The holding that KRS 406.081 and CR 35.01, which the majority finds saves the constitutionality of KRS 406.081, are not inconsistent really baffles me!

*663 In reading CR 35.01, I cannot find by inference or otherwise that the rule authorizes a court to order this newer blood test. The U.S. Circuit Court of Appeals for the District of Columbia opinion in Beach is cited for authority that "the characteristics of one's blood . . . are part of one's physical condition," in order to bring this test within CR 35.01 (the same as FRCP 35(a) construed by the Circuit Court of Appeals). This is pure sophistry. The opinion demonstrates how an appellate court can decide what it wishes to do and then fashion a reason, no matter how farfetched.

There simply is no authority in the Rules or the Statutes to authorize a court to order this blood test.

The majority opinion treats this subject as a matter of discovery. Even looking at this proposition as discovery, I do not find any literature or cases suggesting the right to order discovery as an inherent right of the court.

A further difficulty is presented by the earlier cases that hold although the action is "civil in nature, it has a criminal aspect." White v. Com. ex rel. Feck, Ky., 299 S.W.2d 618 (1957). Little v. Streater cited in the majority opinion also supports the proposition that although the proceedings may be characterized as civil, such proceedings have quasi-criminal overtones. Thus I believe there are many serious obstacles to the concept of inherent power of a court to order the blood test.

Accordingly, I dissent.


[1] CR 1(2) provides in part: "These Rules govern procedure and practice in all actions of a civil nature of this court of justice except for special statutory proceedings, in which the procedural requirements of the statute shall prevail over any inconsistent procedures set forth in the rules . . ."

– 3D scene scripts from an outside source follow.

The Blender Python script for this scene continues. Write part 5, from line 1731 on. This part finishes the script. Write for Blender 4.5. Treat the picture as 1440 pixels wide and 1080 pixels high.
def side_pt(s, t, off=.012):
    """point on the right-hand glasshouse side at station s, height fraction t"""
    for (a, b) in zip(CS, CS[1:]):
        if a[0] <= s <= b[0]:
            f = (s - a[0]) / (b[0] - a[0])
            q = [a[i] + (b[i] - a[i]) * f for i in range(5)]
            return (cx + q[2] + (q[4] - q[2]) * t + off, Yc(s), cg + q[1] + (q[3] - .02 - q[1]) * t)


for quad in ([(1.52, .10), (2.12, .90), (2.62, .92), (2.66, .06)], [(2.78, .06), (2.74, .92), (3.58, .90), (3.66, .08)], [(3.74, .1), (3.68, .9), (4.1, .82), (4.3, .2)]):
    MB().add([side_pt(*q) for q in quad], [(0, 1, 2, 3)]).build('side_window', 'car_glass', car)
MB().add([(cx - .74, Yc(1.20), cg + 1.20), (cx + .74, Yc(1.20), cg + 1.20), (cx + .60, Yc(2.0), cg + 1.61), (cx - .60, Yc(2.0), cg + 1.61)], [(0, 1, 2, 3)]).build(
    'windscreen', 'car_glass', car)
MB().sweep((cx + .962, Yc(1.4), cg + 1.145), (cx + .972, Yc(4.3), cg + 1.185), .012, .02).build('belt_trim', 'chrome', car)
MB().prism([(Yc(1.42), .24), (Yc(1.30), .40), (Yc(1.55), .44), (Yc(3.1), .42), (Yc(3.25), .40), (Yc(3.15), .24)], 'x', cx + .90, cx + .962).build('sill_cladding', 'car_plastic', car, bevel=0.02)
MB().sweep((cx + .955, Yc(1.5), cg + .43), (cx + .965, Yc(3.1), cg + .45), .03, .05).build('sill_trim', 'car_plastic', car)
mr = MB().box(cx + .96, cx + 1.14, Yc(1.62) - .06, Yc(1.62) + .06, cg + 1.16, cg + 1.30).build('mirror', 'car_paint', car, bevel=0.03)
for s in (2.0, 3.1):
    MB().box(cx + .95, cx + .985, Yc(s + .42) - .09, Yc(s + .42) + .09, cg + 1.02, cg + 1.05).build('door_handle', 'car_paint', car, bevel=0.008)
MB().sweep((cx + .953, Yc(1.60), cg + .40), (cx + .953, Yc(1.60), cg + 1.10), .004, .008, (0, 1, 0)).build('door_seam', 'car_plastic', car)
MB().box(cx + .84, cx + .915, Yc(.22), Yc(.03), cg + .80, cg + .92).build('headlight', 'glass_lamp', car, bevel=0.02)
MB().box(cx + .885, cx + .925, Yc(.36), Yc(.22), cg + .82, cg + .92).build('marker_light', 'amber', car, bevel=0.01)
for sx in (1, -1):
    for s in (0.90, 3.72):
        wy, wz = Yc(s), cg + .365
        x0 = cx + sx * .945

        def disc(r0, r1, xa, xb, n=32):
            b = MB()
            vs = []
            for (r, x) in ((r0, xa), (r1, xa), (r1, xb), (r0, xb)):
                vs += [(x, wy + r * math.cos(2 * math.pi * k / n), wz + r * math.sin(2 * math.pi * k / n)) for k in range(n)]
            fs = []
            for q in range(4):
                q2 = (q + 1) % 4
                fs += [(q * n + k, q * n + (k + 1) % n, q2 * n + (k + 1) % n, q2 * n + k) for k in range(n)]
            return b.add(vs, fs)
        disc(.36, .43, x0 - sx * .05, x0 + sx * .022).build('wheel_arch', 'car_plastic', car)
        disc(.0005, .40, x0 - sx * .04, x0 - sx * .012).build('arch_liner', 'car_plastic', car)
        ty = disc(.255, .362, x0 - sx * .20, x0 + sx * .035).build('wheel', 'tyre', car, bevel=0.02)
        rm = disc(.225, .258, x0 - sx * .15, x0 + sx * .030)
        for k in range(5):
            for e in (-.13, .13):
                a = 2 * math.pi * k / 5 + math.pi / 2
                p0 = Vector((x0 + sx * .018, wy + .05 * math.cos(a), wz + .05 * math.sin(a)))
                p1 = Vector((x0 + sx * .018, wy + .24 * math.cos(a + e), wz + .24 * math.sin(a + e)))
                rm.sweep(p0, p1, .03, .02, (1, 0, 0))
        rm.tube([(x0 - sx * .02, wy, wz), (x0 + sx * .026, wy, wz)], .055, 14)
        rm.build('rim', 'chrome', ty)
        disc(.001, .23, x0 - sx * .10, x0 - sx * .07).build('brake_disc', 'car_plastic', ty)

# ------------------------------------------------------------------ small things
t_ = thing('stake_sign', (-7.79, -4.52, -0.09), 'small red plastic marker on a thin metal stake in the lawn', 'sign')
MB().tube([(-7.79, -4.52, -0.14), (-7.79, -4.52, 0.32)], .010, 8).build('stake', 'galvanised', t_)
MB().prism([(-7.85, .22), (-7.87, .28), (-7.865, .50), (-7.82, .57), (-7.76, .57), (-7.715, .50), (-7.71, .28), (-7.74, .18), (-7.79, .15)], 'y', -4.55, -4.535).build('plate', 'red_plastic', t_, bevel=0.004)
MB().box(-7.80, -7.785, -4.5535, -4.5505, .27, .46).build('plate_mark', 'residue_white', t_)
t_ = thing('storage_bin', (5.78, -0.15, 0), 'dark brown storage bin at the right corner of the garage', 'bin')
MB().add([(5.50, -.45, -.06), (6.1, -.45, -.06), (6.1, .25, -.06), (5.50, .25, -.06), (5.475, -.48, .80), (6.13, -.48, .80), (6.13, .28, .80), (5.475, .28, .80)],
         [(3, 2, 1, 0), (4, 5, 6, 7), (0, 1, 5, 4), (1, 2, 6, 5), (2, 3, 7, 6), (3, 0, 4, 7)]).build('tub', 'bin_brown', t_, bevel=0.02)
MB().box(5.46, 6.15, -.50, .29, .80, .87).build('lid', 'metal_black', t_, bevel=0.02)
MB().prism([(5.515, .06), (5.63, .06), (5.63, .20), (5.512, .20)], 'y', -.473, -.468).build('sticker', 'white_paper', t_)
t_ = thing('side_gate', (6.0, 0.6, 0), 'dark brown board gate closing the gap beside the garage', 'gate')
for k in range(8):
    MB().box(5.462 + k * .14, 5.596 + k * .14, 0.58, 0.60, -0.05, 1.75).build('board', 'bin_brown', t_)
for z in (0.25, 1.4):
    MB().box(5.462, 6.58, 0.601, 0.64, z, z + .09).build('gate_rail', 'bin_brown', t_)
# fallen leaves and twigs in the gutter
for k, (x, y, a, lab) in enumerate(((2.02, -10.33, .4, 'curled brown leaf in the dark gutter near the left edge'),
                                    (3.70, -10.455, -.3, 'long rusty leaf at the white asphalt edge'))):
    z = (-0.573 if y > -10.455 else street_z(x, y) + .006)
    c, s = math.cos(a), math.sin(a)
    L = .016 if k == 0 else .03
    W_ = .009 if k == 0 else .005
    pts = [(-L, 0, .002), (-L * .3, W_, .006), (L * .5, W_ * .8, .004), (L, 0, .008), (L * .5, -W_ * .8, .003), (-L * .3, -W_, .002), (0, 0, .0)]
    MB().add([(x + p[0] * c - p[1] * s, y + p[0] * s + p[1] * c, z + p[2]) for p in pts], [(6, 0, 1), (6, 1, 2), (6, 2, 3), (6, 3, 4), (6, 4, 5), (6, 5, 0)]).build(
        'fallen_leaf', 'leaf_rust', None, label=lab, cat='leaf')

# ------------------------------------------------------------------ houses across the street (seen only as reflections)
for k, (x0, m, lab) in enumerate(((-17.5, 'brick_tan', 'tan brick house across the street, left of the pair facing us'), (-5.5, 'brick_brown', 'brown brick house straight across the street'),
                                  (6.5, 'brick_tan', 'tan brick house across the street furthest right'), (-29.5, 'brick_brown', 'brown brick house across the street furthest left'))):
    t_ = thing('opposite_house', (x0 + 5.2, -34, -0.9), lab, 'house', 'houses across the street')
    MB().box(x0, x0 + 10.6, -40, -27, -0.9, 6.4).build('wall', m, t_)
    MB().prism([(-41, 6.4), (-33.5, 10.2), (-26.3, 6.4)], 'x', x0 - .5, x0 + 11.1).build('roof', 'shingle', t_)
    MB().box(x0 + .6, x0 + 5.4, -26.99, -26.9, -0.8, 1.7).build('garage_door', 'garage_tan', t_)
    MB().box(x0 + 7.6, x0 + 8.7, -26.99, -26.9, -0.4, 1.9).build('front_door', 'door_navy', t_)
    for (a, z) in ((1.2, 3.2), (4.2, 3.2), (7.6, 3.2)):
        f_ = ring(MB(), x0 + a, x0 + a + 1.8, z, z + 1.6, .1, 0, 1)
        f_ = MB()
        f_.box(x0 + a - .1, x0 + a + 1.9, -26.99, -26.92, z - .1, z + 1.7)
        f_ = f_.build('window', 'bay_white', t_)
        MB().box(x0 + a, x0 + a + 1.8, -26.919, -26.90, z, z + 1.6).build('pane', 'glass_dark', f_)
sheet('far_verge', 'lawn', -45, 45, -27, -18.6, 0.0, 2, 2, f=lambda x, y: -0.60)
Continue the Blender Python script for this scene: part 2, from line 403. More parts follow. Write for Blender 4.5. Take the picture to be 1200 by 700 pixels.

[2] KRS 406.021(1) reads: "Paternity may be determined upon the complaint of the mother, child, person or agency substantially contributing to the support of the child. Such action shall be brought by the county attorney upon the request of such complainant herein authorized."

[3] Under these circumstances a trial court has inherent authority to order such examinations. Scott v. Spanjer Bros., Inc., 298 F.2d 928 (2d Cir. 1962).